We’re pretty familiar with our own Solar System, but the galaxy that we reside in is absolutely enormous. The Milky Way is thought to have somewhere between 100 billion and 400 billion stars, depending on which estimate you favor, and some of the most interesting ones are moving so fast that they stand out in a big way. But now, new research suggests that these incredibly fast-moving stars aren’t actually from the Milky Way at all, but are actually invaders from a completely different system. 

The speedy stars — called hypervelocity stars — are found primarily in specific constellations visible from the northern hemisphere, and researchers have long pondered why they exist and where they come from. Some earlier theories involved interactions with a supermassive black hole at the center of the galaxy, or the possibility that they were flung by active star clusters resulting in their expulsion, but scientists couldn’t account for why the quickly moving stars were only found in a specific area of the sky.

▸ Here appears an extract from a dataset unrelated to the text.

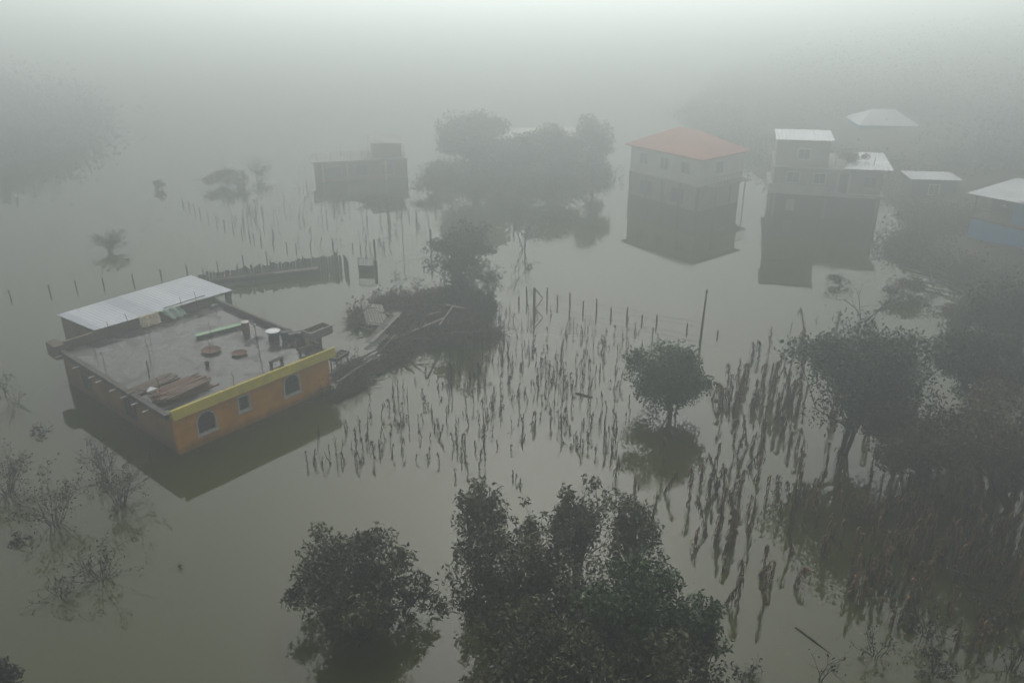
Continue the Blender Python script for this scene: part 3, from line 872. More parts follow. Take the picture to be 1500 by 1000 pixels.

A research team from the University of Cambridge ran computer simulations using data on the stars and developed an entirely new theory that appears to hold water: the stars are from a nearby galaxy called the Large Magellanic Cloud. Binary star systems — where two stars orbit each other — can create a hypervelocity star when one of the stars explodes, sending the other star flying with enough force to escape the gravitational pull of its home galaxy and find its way to our own. The LMC is a fast-moving galaxy, which would make this scenario all the more likely.